Friday, August 7, 2020

Dealing with Drudgery

Years ago, the chair of the Philosophy Department asked me to serve on a particularly dreary committee. I hesitated: "It sounds like so much drudgery!" Eager to have me - or anyone, actually - take on this chore, he hastened to assure me, "But you're so good at drudgery!"

Indeed, once upon a time I was "good at drudgery" - by which I mean "dispatching distasteful tasks with brisk efficiency." But lately I've become . . . not so good. Each morning I dutifully set down various Loathsome Tasks (LT's) onto the day's to-do list. But at nightfall, those LTs remain undone, and with a sigh, I copy them onto the to-do list for tomorrow.

My current dilemma regarding how to deal with drudgery is this: 

On the one hand, the most sure-fire way to cross off LTs is to leap into doing them as soon as I wake up. But there is only one first, best hour of the day. If I give it to LTs, I don't give it to the work I really care about, which for me is writing. One might think that the relief of immediately knocking off an LT would generate momentum for accomplishing more pleasurable tasks for the rest of the day. But one would think wrong. Even though I love writing, and proclaim each writing hour to be an Hour of Bliss, writing is nonetheless daunting. Strength must be summoned - strength squandered instead on LTs.

But on the other hand, if I give the first, best hour of the day to writing, I'm already so thrilled with the day's productivity that I feel no need to accomplish anything else. "Drudgery can wait!" I chortle to myself. So drudgery waits. And waits. And waits.
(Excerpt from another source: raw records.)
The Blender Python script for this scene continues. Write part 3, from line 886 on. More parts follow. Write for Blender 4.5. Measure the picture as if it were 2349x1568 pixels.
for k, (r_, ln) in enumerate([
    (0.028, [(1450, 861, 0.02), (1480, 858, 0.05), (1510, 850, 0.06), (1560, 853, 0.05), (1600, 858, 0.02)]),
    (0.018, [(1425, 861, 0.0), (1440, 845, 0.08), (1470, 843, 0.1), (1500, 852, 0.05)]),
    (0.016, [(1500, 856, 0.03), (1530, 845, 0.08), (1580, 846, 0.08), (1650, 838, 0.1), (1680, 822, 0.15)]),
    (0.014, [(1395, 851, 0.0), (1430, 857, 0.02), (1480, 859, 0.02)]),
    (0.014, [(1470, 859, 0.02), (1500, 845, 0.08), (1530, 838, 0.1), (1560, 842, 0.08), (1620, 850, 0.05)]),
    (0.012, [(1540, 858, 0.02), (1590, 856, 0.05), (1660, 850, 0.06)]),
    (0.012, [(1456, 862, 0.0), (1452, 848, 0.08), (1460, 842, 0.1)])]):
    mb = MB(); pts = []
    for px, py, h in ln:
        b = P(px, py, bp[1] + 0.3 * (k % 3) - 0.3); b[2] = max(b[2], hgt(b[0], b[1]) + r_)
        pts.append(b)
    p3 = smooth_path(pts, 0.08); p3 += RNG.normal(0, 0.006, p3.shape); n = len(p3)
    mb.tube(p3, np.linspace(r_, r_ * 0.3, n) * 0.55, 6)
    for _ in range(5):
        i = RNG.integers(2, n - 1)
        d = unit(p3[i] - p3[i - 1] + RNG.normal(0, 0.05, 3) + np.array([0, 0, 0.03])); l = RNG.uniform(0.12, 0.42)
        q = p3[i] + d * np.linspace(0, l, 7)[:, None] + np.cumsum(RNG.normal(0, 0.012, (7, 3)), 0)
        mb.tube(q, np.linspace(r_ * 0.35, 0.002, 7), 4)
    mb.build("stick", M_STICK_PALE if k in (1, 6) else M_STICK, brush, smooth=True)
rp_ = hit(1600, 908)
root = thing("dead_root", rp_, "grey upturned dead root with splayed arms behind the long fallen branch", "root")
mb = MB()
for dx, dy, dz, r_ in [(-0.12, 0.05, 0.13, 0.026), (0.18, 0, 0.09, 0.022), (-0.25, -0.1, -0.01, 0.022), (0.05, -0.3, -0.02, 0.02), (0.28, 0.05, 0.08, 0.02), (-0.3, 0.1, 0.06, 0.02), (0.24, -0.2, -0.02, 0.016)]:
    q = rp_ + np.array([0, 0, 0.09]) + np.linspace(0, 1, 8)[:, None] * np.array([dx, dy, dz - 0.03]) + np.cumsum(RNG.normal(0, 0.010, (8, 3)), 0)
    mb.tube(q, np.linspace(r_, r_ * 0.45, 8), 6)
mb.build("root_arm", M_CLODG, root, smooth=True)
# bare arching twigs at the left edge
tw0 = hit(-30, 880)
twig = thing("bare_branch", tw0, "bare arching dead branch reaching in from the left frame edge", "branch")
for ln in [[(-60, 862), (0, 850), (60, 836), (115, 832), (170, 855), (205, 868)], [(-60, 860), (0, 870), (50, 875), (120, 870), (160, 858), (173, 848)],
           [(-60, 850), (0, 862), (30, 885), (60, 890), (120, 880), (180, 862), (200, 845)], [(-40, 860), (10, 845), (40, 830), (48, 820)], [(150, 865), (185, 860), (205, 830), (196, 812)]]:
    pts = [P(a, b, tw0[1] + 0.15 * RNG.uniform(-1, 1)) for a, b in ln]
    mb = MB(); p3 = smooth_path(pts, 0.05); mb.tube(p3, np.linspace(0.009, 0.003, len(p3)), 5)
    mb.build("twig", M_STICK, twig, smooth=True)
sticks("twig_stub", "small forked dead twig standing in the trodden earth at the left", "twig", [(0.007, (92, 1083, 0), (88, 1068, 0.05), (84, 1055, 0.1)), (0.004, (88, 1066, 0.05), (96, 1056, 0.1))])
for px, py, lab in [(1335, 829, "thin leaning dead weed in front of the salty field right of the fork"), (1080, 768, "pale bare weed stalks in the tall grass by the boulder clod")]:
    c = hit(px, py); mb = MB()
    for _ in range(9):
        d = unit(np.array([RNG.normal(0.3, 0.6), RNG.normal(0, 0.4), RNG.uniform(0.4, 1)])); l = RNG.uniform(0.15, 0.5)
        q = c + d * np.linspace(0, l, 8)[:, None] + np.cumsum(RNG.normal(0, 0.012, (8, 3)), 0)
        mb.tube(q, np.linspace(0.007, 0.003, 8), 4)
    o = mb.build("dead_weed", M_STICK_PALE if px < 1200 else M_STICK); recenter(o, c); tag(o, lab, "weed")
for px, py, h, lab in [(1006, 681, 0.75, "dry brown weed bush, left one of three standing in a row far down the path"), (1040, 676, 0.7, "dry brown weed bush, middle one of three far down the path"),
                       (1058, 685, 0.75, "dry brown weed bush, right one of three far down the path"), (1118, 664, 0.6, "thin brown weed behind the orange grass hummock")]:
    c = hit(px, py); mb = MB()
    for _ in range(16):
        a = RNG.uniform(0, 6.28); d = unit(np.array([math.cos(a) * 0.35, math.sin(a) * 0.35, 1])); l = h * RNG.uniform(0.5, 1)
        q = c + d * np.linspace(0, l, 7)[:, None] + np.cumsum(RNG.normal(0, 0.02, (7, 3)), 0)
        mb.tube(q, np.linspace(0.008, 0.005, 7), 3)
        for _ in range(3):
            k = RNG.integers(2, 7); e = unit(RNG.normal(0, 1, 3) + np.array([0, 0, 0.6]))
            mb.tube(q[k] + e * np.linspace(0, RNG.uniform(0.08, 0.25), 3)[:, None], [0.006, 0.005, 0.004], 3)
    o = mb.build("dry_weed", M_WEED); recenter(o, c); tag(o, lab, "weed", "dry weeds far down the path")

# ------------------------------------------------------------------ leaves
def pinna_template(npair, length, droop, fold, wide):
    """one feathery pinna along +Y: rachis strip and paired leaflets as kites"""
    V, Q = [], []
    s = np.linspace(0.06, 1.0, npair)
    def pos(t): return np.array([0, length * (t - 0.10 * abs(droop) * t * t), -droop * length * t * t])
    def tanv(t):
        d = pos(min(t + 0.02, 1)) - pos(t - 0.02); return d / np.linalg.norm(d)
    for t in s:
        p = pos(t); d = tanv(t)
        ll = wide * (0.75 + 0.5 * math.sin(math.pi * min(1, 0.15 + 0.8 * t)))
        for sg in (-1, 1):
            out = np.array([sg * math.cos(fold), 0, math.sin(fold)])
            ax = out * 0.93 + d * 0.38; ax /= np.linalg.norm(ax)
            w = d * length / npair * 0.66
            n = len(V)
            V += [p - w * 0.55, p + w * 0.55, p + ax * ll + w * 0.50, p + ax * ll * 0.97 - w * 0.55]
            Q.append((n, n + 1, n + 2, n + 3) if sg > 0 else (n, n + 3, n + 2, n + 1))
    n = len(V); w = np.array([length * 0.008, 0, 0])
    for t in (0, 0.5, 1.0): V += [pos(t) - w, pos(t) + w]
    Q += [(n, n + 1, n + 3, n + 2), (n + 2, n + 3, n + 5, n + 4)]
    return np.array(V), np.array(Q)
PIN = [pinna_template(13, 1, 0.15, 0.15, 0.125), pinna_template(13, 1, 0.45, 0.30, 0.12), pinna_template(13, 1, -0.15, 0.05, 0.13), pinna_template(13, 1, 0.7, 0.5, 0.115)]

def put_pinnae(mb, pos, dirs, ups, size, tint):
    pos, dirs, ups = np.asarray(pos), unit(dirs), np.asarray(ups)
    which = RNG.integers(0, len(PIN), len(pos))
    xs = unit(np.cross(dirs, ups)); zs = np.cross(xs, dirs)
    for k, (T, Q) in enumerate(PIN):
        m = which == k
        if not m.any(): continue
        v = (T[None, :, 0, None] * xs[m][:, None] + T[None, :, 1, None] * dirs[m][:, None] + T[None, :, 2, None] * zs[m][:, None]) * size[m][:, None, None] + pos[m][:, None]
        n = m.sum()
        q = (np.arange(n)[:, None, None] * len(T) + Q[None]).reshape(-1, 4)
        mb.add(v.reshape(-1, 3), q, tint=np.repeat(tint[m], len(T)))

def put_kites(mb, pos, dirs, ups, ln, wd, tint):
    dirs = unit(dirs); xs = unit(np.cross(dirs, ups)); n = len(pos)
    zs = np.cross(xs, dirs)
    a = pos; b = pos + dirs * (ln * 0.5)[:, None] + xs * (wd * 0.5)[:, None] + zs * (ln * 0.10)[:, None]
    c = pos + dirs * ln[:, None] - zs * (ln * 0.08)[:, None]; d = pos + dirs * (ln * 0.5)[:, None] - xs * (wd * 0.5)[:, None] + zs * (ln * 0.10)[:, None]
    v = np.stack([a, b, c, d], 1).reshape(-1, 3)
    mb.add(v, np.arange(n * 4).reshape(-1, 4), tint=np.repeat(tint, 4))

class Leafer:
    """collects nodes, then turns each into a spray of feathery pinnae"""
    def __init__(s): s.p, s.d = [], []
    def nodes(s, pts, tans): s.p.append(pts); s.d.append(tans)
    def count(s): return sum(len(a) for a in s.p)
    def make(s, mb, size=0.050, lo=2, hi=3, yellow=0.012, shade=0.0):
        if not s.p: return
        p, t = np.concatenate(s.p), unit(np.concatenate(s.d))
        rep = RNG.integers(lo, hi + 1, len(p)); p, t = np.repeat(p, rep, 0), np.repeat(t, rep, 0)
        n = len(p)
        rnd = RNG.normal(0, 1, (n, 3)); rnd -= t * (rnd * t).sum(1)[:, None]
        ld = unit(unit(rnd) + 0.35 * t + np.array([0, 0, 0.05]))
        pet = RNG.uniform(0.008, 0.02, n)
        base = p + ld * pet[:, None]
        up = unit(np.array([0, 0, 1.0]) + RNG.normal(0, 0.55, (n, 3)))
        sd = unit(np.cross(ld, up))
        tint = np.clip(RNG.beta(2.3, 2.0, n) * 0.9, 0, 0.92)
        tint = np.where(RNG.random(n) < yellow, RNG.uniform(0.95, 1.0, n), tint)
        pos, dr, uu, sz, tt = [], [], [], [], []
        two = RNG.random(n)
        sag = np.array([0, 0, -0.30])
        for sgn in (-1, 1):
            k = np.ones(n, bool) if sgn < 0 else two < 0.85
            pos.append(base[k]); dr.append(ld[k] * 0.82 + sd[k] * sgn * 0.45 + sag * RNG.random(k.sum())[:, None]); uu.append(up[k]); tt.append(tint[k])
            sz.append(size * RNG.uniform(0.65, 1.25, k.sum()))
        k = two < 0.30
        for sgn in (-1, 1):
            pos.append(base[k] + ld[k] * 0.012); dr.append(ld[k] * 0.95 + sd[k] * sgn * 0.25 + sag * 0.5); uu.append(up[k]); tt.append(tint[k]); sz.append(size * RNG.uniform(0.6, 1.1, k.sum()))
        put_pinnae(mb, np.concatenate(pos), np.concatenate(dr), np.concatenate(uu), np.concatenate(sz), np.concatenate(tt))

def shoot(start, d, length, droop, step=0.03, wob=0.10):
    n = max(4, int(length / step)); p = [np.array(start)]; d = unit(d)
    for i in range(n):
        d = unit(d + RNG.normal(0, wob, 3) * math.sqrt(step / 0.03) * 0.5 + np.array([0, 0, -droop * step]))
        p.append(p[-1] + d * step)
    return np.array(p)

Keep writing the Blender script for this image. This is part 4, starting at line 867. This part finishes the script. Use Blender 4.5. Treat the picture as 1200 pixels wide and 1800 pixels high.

It doesn't work to give myself rewards, either. I'm not very good at delayed gratification. Besides, no additional reward will give me any greater happiness than the reward I'd get simply from crossing one more LT off that darned list.

So here is my new plan. (I love trying out different plans!) 

The first, best hour of the day goes to writing, from 5:00-6:00 a.m.

Then: walk, shower, breakfast, teeth-brushing.

Then RESTART the day: declare that the earlier Hour of Bliss was just a extra credit hour, not part of the work day proper. After all, I didn't HAVE to get up at 5:00. A lot of people don't get up 5:00. Such an early hour, according to proverb, belongs rightly to the early bird, to use as she will. But now, at 8:00, the REAL and OFFICIAL work day is beginning. 

Then: set a timer (or turn over my hourglass) and devote the first, fresh hour of the REAL work day to the most urgent of the many Loathsome Tasks facing me. Ta-dah!

"Only ONE hour?" you scoff. "How much drudging can get drudged in one puny, pathetic, pitiful hour?" 

The answer is: more than you would think. The key to accomplishing ANY task is first to face it. Facing it is truly 90 percent of the battle. And it's easier to face a task if I promise myself I only have to devote one short hour to it. Ah, but once the task is faced, I can usually go longer than an hour - maybe even two! Enough to cross off several LT's, especially as many of the tasks on which I've been procrastinating FOR WEEKS are shamefully tiny - some so tiny that it practically takes as long to write them on the to-do list than it would take simply to do them.

So: one Hour of Bliss before the real day begins, and then an Hour of Drudgery to start the real day. 

And then: the reward of feeling obnoxiously smug and self-satisfied till the day's end.